Request → Copy out all lines in the data below containing the string "scene".

Provided data →
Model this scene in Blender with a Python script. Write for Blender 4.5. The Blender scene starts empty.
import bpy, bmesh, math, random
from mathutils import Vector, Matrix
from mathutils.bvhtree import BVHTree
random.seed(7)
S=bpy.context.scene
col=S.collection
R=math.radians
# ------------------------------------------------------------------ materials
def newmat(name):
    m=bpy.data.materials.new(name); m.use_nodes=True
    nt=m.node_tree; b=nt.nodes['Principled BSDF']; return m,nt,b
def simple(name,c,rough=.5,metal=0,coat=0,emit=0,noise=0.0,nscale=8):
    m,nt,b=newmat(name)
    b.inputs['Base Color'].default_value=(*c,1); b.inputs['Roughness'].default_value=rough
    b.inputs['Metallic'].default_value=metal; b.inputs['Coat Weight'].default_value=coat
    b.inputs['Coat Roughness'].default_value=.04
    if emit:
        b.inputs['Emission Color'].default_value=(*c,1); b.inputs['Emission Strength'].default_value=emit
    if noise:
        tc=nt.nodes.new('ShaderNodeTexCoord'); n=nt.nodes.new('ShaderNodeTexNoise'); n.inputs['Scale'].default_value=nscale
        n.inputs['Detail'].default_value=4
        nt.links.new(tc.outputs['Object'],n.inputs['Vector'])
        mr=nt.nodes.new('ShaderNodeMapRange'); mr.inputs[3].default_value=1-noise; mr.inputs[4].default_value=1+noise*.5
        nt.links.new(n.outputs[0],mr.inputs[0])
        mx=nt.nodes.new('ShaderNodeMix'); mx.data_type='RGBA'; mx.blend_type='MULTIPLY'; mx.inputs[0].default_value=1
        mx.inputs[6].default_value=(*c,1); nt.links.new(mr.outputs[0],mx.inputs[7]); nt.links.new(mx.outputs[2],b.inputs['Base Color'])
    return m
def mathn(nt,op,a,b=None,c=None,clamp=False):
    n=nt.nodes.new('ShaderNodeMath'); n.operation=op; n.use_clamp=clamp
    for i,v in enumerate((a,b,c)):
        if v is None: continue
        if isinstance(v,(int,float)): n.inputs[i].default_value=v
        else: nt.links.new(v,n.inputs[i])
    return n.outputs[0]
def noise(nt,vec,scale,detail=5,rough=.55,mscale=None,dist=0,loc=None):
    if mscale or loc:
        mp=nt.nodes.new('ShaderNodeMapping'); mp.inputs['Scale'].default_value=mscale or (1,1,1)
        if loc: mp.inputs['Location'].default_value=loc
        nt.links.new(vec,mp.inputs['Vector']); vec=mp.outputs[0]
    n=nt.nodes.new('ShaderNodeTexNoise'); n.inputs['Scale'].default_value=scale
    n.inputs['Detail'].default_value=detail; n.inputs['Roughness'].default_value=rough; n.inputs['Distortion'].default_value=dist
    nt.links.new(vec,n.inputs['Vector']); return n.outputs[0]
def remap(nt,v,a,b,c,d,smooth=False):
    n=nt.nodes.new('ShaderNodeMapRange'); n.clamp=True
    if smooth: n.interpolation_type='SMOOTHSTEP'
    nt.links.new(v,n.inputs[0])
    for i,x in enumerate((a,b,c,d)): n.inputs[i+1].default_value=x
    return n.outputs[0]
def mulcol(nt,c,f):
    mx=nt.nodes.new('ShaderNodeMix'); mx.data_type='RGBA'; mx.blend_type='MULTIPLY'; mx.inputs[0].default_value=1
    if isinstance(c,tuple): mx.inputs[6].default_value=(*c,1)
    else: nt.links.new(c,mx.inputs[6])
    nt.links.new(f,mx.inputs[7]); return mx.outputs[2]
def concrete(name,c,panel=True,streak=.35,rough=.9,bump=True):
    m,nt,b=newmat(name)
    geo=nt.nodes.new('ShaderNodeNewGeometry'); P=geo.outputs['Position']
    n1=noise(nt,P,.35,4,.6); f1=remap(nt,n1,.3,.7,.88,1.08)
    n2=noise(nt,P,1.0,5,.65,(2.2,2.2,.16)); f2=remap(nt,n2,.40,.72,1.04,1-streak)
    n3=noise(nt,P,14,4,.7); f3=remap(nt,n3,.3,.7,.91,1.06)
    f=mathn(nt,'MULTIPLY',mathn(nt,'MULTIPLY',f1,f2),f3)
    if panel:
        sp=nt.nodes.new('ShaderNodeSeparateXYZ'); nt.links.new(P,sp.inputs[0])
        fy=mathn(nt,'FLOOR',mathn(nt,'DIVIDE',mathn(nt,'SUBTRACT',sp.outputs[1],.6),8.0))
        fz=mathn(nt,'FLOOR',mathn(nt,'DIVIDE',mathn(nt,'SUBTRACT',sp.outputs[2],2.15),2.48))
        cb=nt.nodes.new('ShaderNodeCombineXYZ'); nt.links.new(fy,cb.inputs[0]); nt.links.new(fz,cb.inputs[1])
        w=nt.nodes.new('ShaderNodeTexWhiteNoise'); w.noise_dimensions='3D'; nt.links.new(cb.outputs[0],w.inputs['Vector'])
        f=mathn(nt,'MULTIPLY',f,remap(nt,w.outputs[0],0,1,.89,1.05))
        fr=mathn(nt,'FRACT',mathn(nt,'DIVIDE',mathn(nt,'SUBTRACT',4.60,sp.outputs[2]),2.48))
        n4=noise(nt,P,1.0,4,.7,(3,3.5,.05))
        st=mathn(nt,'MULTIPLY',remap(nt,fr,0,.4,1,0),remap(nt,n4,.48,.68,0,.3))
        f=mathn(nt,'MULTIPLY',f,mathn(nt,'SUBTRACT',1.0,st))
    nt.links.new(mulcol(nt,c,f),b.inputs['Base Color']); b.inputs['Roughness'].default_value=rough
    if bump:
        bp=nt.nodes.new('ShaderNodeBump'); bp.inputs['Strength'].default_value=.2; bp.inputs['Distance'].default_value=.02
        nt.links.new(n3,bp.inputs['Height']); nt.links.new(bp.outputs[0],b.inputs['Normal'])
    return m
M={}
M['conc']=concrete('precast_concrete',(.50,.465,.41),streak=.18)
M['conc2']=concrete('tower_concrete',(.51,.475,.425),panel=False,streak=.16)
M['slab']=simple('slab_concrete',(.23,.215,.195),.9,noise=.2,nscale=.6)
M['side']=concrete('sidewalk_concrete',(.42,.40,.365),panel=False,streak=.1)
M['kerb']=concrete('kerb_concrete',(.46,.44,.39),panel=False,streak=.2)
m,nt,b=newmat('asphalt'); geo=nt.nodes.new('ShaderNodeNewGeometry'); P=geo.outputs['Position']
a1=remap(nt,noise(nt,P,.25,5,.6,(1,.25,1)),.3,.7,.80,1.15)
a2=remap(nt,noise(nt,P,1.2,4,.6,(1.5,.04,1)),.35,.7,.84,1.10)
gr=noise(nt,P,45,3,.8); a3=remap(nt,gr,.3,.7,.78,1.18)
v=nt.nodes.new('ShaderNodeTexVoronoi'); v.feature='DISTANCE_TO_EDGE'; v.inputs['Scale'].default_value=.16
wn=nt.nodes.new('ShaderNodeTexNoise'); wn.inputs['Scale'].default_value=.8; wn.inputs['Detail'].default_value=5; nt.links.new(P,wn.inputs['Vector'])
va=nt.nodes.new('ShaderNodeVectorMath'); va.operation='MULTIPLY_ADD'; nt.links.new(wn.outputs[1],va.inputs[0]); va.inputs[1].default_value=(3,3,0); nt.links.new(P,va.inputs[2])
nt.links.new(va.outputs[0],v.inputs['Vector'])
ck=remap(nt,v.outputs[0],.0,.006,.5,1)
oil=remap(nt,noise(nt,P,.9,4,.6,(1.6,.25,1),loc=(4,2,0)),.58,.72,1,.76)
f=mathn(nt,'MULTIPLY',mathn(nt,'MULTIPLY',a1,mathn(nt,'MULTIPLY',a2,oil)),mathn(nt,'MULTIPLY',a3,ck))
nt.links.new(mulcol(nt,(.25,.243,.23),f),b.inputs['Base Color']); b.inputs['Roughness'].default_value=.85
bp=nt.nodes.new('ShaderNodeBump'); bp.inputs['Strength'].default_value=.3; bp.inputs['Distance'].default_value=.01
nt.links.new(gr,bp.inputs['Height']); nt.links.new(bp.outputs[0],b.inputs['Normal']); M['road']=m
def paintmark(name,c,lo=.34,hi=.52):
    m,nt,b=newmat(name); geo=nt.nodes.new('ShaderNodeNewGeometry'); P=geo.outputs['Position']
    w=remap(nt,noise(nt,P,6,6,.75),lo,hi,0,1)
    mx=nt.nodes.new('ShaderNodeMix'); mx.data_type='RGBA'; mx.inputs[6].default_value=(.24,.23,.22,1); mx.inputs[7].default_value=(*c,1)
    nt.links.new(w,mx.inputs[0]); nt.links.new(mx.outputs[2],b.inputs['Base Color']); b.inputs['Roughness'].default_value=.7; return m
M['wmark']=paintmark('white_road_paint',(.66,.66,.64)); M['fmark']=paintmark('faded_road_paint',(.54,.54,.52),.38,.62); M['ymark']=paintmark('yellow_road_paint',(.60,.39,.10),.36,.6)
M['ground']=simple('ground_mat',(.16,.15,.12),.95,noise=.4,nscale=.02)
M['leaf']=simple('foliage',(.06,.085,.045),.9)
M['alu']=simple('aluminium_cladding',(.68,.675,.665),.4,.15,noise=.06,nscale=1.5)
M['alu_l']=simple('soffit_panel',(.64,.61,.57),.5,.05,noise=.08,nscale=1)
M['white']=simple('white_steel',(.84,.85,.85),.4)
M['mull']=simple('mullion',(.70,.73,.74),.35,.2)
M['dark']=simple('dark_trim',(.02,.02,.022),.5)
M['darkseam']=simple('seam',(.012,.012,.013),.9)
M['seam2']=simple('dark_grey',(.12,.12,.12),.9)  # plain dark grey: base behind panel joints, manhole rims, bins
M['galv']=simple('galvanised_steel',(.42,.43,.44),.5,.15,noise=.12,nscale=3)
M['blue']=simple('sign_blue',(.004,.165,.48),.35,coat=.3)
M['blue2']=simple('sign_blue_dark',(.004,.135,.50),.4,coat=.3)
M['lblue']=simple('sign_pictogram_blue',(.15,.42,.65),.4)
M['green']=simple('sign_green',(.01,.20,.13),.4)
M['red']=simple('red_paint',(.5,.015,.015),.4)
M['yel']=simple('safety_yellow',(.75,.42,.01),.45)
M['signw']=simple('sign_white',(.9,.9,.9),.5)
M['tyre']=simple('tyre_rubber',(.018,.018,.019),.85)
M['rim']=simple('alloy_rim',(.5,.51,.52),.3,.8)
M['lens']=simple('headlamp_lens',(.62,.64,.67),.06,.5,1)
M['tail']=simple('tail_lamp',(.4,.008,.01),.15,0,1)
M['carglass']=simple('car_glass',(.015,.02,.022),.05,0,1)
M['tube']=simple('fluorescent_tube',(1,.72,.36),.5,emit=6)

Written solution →
Model this scene in Blender with a Python script. Write for Blender 4.5. The Blender scene starts empty.
S=bpy.context.scene